Je marche… La rue est exutoire. La rue est respiration et respirateur. Sensible aux auras, je sens, tout au long de mon parcours, des boules de frustration et des petites bombes à retardement. Je sens aussi la pulsion de vie, l’éros dans la cité et la sève qui monte. Il y a deux jours, je me suis arrêtée pour noter une phrase lancée par un jeune homme portant un jeans troué à un autre jeune homme, portant, lui aussi, un jeans troué. On aurait dit des jumeaux habillés semblablement par leur maman. Le jeune homme a dit: « Je me suis tellement donné que je me suis éclaté la queue! » Cette phrase m’a fait lever les sourcils et écarquiller les yeux. J’ai essayé de me représenter ce qu’elle signifiait concrètement. J’ai imaginé une posture, un effort, une blessure. L’homme ne parlait que de lui, que de son plaisir, que de son exploit. Il me manquait une autre personne. Il me manquait la version de cette autre personne pour corroborer l’histoire ou pour démasquer la forfanterie.

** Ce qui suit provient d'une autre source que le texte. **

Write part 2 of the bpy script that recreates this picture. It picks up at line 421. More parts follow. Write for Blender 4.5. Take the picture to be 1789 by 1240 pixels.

Cette phrase m’a secouée comme toutes les phrases qui ne sortiront jamais de ma bouche, sauf à jouer un personnage sur scène. Cette phrase m’a aussi renvoyée à ma propre solitude et à une carence généralisée de contacts. J’espère juste que dans le monde d’après, il y aura moins de performances que d’expériences bouleversantes.